_EXERCISE AIM_
Scan the lines and state how many carry "wide". Leave out everything but the number.

_DATA EXTRACT_
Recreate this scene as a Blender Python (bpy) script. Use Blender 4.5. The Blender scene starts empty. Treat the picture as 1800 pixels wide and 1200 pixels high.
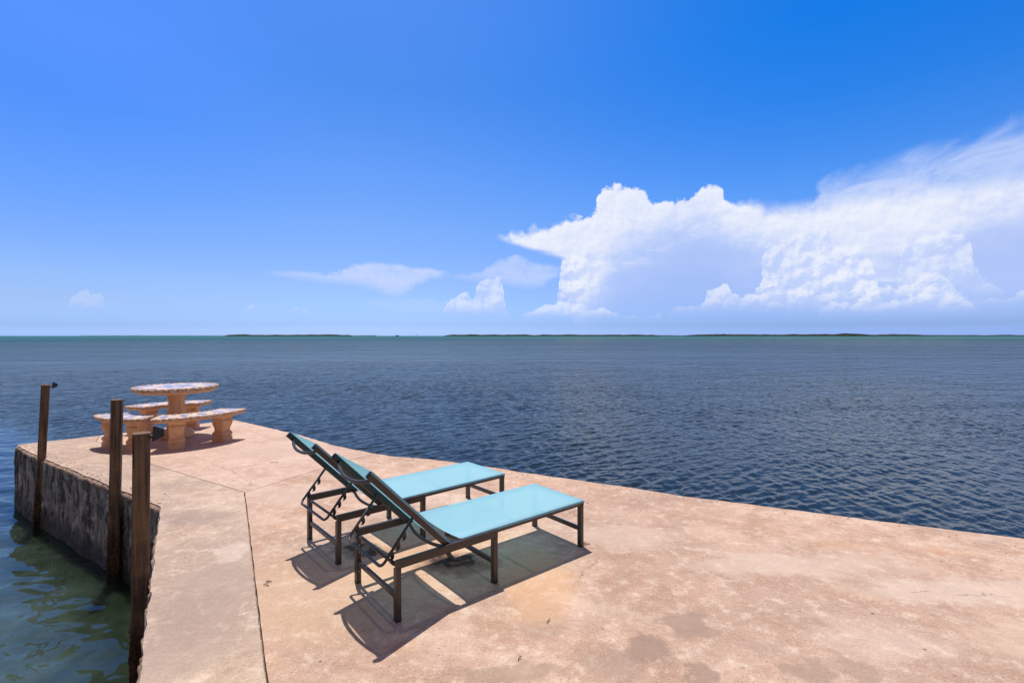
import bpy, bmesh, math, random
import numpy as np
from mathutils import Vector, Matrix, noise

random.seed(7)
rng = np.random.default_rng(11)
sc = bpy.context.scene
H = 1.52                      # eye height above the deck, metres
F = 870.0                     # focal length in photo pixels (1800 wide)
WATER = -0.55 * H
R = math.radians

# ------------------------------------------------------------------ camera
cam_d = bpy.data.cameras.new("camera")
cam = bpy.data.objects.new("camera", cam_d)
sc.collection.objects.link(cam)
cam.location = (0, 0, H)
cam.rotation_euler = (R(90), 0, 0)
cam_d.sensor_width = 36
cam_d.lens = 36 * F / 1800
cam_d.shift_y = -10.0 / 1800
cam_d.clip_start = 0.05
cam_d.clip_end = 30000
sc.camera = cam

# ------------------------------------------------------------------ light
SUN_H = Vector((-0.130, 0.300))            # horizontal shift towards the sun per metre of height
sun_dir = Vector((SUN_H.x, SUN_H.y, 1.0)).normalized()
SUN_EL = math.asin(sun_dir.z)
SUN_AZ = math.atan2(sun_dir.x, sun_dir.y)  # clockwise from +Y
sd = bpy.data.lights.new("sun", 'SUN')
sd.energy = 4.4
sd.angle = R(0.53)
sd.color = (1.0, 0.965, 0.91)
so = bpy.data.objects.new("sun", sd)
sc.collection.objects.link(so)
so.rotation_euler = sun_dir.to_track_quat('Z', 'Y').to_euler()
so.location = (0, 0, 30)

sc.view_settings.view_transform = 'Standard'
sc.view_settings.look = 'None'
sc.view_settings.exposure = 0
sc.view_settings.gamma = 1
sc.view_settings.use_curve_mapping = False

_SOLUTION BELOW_
2